Woods, who has not competed since his marital infidelities became public in November, has admitted to being nervous about the reception that awaits him on his return at the U.S. Masters next month.

“I heard when he said he would be nervous to come back and that's the first time I've ever heard Tiger say those words, it's going to be interesting,” Briton Montgomerie told a news conference on Wednesday ahead of the Arnold Palmer Invitational.

“I hear he has been up for a practice round (at Augusta) already. He'll get over those nerves and he will be as determined as anyone has ever been on a golf course to prove that he is still the number one player in the world and, in my opinion, the best player ever to play the game,” he said.
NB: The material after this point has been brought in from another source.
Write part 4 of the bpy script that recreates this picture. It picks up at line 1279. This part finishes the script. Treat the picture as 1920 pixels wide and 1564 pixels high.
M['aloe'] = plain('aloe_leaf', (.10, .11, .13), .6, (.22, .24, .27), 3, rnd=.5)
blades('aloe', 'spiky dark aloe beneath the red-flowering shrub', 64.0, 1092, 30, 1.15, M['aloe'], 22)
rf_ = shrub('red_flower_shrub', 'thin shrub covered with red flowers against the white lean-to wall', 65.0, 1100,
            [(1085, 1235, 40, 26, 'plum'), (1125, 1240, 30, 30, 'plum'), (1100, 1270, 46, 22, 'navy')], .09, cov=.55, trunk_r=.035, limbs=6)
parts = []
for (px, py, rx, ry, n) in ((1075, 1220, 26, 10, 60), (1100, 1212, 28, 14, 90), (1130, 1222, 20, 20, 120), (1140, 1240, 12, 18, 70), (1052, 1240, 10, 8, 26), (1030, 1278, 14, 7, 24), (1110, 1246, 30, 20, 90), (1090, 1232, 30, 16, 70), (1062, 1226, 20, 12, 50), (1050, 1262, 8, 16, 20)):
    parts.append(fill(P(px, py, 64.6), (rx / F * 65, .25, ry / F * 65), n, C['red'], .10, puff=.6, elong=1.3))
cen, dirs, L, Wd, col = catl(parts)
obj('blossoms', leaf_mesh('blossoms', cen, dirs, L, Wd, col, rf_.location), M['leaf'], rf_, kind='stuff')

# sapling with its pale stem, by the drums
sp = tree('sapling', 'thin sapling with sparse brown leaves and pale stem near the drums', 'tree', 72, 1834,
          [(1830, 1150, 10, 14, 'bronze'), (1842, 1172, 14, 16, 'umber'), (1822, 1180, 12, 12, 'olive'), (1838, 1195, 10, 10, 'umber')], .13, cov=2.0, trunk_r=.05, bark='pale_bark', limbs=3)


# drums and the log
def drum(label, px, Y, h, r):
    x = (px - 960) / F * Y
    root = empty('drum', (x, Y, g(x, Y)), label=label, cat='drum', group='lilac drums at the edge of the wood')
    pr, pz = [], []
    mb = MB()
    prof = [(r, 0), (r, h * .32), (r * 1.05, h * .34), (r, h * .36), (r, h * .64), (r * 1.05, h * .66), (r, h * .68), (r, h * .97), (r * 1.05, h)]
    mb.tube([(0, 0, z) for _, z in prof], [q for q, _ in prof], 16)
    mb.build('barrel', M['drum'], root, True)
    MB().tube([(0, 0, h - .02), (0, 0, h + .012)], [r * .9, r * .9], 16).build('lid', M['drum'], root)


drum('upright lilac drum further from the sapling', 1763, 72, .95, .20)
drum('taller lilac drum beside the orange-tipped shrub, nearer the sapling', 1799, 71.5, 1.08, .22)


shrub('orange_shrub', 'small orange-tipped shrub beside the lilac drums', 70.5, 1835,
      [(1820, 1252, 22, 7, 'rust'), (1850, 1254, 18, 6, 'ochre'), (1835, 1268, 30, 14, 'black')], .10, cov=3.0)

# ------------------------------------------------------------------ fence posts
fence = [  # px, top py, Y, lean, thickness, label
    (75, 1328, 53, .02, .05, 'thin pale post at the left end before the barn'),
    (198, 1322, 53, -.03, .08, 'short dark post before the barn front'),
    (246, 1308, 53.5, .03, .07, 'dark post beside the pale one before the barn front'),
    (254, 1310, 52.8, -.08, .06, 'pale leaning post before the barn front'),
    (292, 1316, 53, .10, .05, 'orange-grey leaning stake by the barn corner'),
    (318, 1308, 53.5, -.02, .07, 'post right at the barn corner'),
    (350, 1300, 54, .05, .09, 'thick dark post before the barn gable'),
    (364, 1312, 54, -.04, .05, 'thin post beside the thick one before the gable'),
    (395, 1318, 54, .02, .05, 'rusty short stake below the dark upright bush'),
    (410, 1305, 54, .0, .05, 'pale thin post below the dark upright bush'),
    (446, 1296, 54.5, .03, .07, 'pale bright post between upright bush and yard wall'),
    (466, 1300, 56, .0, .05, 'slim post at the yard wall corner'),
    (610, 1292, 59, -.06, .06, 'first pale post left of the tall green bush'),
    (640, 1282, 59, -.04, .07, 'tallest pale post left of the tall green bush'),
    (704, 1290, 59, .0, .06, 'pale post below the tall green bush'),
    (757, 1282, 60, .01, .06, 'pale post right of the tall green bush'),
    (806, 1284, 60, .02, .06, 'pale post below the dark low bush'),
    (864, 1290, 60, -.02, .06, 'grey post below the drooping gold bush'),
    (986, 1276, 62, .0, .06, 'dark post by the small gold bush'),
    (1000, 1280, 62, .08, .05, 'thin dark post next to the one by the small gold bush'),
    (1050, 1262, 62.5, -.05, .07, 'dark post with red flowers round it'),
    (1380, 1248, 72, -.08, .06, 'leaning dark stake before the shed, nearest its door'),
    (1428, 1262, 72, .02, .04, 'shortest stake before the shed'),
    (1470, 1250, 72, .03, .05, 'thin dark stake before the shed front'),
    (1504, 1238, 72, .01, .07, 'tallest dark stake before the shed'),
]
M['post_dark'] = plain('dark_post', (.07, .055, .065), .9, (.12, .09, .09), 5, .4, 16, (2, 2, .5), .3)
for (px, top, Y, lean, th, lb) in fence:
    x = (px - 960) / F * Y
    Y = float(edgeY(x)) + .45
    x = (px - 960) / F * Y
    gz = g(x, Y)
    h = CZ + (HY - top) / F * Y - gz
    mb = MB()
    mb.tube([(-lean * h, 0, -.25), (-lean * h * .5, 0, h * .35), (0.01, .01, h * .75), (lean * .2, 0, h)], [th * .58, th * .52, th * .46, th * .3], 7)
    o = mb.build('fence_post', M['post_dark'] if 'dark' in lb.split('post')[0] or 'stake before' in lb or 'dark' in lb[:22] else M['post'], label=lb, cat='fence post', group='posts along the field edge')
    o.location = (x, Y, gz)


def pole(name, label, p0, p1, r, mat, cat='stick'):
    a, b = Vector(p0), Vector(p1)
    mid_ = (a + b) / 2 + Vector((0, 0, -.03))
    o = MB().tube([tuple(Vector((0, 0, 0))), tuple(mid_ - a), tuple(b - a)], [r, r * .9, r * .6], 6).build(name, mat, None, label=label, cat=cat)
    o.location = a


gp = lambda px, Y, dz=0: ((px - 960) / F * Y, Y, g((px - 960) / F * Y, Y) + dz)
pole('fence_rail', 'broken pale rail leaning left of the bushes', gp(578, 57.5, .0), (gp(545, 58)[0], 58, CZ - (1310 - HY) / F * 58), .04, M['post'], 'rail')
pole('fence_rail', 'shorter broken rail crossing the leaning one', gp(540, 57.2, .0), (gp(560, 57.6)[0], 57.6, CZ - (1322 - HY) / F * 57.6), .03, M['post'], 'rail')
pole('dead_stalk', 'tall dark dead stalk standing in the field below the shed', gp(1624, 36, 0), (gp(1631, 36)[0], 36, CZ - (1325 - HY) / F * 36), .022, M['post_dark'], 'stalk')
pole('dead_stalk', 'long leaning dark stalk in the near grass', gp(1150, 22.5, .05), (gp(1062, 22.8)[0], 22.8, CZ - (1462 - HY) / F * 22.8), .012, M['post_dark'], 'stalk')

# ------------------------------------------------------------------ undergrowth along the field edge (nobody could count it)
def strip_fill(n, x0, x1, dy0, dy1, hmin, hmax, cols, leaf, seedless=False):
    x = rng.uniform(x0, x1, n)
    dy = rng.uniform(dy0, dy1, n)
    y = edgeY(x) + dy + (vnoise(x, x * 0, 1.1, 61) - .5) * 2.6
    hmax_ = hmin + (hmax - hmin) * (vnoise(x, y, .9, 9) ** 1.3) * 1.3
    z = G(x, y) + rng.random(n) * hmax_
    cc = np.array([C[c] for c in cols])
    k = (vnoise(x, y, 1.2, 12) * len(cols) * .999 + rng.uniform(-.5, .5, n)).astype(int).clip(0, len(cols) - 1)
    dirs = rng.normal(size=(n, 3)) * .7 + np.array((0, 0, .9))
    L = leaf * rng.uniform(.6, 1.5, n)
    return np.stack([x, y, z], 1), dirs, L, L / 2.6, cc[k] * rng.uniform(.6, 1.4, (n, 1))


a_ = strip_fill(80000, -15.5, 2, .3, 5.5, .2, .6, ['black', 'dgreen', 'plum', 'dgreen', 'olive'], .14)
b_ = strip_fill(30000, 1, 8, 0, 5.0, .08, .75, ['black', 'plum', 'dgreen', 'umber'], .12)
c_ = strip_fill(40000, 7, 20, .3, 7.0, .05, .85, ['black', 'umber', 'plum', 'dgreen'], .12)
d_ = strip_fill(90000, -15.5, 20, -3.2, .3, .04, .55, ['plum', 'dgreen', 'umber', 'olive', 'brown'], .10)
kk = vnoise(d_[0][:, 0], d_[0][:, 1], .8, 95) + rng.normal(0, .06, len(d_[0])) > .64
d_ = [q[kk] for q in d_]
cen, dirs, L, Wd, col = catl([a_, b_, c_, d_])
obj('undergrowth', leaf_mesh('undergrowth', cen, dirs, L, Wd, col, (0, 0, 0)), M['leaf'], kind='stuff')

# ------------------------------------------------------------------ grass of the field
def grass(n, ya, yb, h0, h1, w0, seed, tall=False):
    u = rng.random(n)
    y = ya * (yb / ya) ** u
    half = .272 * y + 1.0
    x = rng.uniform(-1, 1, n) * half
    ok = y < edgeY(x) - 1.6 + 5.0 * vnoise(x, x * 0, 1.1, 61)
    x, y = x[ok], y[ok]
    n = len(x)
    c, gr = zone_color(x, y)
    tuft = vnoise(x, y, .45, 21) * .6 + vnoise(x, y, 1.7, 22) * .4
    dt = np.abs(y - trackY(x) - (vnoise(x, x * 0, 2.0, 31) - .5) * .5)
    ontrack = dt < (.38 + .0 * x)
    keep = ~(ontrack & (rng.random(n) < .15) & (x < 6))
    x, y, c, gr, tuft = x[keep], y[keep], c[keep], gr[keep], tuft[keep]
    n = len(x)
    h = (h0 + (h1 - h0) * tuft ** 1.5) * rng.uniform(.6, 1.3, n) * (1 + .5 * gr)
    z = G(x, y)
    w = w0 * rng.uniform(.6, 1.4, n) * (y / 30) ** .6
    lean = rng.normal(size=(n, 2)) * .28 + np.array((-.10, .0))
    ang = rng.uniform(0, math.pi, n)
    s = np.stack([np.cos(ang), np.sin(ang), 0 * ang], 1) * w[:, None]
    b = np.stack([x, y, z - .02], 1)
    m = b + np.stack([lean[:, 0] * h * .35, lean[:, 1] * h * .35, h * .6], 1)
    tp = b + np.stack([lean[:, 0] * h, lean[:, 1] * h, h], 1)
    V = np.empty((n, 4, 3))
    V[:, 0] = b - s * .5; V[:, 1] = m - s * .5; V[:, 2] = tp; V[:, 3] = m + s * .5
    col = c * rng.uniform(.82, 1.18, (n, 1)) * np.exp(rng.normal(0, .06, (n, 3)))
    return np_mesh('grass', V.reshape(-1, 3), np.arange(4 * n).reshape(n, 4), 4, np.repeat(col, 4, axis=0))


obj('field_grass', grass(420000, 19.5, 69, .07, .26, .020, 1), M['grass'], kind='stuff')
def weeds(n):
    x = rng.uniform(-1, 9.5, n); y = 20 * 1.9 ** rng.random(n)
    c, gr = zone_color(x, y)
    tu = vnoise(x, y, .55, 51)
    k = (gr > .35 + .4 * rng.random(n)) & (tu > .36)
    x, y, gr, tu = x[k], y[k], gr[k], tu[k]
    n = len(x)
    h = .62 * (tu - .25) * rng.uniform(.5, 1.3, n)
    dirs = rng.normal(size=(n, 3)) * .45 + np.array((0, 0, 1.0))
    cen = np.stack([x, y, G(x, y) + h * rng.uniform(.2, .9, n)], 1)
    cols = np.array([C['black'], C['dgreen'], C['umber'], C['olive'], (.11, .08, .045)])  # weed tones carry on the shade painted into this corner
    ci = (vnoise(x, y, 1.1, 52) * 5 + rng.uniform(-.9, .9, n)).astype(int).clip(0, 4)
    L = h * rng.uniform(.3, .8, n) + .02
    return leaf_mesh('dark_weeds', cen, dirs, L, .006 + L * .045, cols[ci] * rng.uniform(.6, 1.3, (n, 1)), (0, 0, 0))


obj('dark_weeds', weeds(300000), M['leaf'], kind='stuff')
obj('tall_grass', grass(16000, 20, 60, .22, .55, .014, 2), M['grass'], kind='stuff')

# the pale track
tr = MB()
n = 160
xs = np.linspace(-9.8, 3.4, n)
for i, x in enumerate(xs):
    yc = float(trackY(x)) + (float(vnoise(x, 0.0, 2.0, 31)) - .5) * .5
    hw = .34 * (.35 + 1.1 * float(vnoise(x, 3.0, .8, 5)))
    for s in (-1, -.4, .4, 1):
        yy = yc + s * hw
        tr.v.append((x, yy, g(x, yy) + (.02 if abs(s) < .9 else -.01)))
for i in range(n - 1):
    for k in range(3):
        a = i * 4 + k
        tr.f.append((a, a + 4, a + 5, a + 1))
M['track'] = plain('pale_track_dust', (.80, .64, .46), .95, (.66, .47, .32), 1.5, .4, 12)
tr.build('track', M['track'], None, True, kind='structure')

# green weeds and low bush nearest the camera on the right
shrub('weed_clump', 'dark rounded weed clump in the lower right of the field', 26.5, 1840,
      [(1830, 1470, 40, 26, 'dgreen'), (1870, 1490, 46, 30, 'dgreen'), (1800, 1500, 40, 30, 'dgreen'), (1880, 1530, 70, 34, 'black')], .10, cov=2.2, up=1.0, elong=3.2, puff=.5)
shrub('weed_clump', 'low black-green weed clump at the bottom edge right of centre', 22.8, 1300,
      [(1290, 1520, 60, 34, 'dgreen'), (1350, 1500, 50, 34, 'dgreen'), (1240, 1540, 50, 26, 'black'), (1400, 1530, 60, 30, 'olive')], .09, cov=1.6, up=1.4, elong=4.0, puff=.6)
Montgomerie, who was jeered by U.S. fans in the past — notably at the 1999 Ryder Cup in Brookline — and threatened to stop playing Stateside, said if anyone could cope with distractions on the course it was Woods.

“He has a spotlight and it has been on him for the last 10 years. It's amazing how sometimes you see him swing a club and it comes down and just stops, incredible how he has that control to stop the club at that speed.

“So he has been used to this most of his professional career. I don't envisage any problems arising from that at all. He is the most focused sportsman I have ever known and I think he will adapt accordingly,” said Montgomerie, the European Ryder Cup captain.

“Being such a controlled environment, I think he is being very wise selecting the Masters for his return and believe me, he wouldn't be playing in the Masters if he didn't think he could win.”

The Arnold Palmer is an event Woods has won six-times, including the last two editions at the Bay Hill course, just down the road from his home in Windermere, but the host is without the world number one this year.

“I will say we are disappointed that Tiger isn't here to play…on any of the other issues..I have an opinion, I will keep it till a later date to give it,” said Palmer.

A four-times Masters winner, Palmer faced only cheers and applause from the galleries in his time on the tour and he said he would find it hard to handle any heckling of the kind Woods might have to deal with this year.

“It would probably bother me. I'm a sensitive person by nature and it would effect me to a degree. It is certainly not something I would look forward to,” he said.

Palmer sounded skeptical about how sharp Woods would be.

“You can't get very sharp not playing. Even just practicing won't do it. I think to be sharp, you have to compete, you have to be in the mood to compete.

“Now you can say, (take off) a couple of weeks, that would be one thing; but five months, you know..,” he said.

At the same time though, Palmer is expecting Woods to be in among the contenders at Augusta.

“Absolutely, I think that is the nature of the beast – he's a competitor.”